[49] See Prescott’s ‘Speaking Telephone,’ p. 158.

[50] ‘British Patent,’ No. 1874, of the year 1876 (dated 4th May).

[51] Prescott, ‘Speaking Telephone,’ p. 203.

[52] Yet Bell’s claim (British Patent Specification) runs: “I claim the production of any given sound or sounds from the armature of the receiving instrument.”

[53] In making these comparisons in parallel columns, I wish to repudiate in the most emphatic way any sinister inference that might be drawn as to Graham Bell’s use of descriptions and curves identical in so many points with those of Reis. For, in the first place, I believe Professor Bell to be incapable of such contemptible appropriations, and the candour with which he has himself invited comparison by giving various references to Reis’s papers, itself precludes such inference. In the second place, I do not think that at the date of these quotations Bell understood German sufficiently well to comprehend Reis’s very precise statement of the problem of the Telephone. I simply exhibit these parallel extracts to show the thoroughness with which Reis had grappled with the problem with which, fourteen years later, Bell also grappled; and to prove in the most irrefragable manner, from the necessary identity in the terms selected for expressing the facts of the solution of the problem, that the problem to which each found a solution was identical. The circumstance that does, however, puzzle me, and which does not appear in these parallel extracts, is that, whilst in his original memoir, Reis speaks in detail of the auditory ossicles and their movements as having suggested his transmitter, and casually mentions the phonautograph of Scott in support of his views, Bell, in his original lecture before the American Academy, speaks in detail of Scott’s phonautograph as having suggested his transmitter, and casually refers to the auditory ossicles and their movements.

[54] Reis’s failures were chiefly with the vowels, Bell’s more particularly with the consonants. Reis’s contacts were liable to break, and the following-springs of his contact-regulators too little pliable. Bell’s transmitter could not open and close the circuit proportionally with the motions of the tympanum, and owing to the sluggishness due to self-induction in the coils of his telephone, the induced undulations of the current failed to come up in suddenness to those of the tympanum. In consequence whip sounded like whim, and kiss like kith, even in the perfected Bell Telephones made two years after Bell’s first “improvements” in telephony were patented.

[55] The following very remarkable passage occurs in the evidence given by Professor Graham Bell concerning Reis’s Telephones. (See published volume of ‘Proceedings in the United States Patent Office before the Commissioner of Patents.’ Evidence for A. G. Bell, p. 14.)

Question 37. “If a Reis Telephone, made in accordance with the descriptions published before the earliest dates of your invention, would in use transmit and receive articulate speech as perfectly as the instruments did which were used by you on June 25, 1876, at the Centennial, would it be proof to you that such Reis’s Telephones operated by the use of undulatory movements of electricity in substantially the same way as your instruments did upon the occasion referred to?”

Answer by Bell. “The supposition contained in the question cannot be supposed.
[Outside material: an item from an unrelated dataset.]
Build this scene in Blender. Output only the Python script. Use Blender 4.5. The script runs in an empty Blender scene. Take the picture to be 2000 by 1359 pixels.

Were the question put that if I were to hear an instrument give forth articulate speech transmitted electrically as perfectly as my instruments did on the occasion referred to in the question, I would hold this as proof that the instrument had been operated by undulatory movements of electricity, I would unhesitatingly answer, Yes.”

Surely no better authority is needed to support the proposition that if Reis made his Telephone speak, as he said he did, he employed undulatory currents.